Dana Scott: Geometry without Points

Ever since the compilers of Euclid’s Elements gave the “definitions” that “a point is that which has no part” and “a line is breadthless length”, philosophers and mathematicians have worried that the basic concepts of geometry are too abstract and too idealized. In the 20th century writers such as Husserl, Lesniewski, Whitehead, Tarski, Blumenthal, and von Neumann have proposed “pointless” approaches.
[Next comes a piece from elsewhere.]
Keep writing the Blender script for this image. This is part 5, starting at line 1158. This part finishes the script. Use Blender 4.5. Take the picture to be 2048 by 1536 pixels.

A problem more recent authors have emphasized is that there are difficulties in having a rich theory of a part-whole relationship without atoms providing both size and geometric dimension as part of the theory.

 

Citing recent joint work with Tamar Lando, Columbia University, a solution will be proposed using the Boolean algebra of measurable sets modulo null sets along with relations derived from the group of rigid motions in Euclidean n-space. As will be emphasized, this modeling, however, is far from giving a natural axiomatization for a fully geometric mereology.

 

Dana S. Scott is Emeritus Professor, Carnegie Mellon University, and Visiting Scientist/Scholar at UC Berkeley. He got his PhD from Princeton in 1958. His research interests include automata theory, modal logic, model theory, foundations of geometry, set theory and the theory of programming languages. In 1976, he received the A.M. Turing Award jointly with Michael Rabin for their work in automata theory. Scott is the recipient of five honorary doctorates: Rijksuniversiteit Utrecht (1986), TU Darmstadt (1995), Edinburgh (1995), Ljubljana (2003) and St Andrews (2014). He taught at Chicago, Berkeley, Stanford, Amsterdam, Princeton, Oxford and Linz, and he was Professor at Carnegie Mellon from 1981 until his retirement in 2013.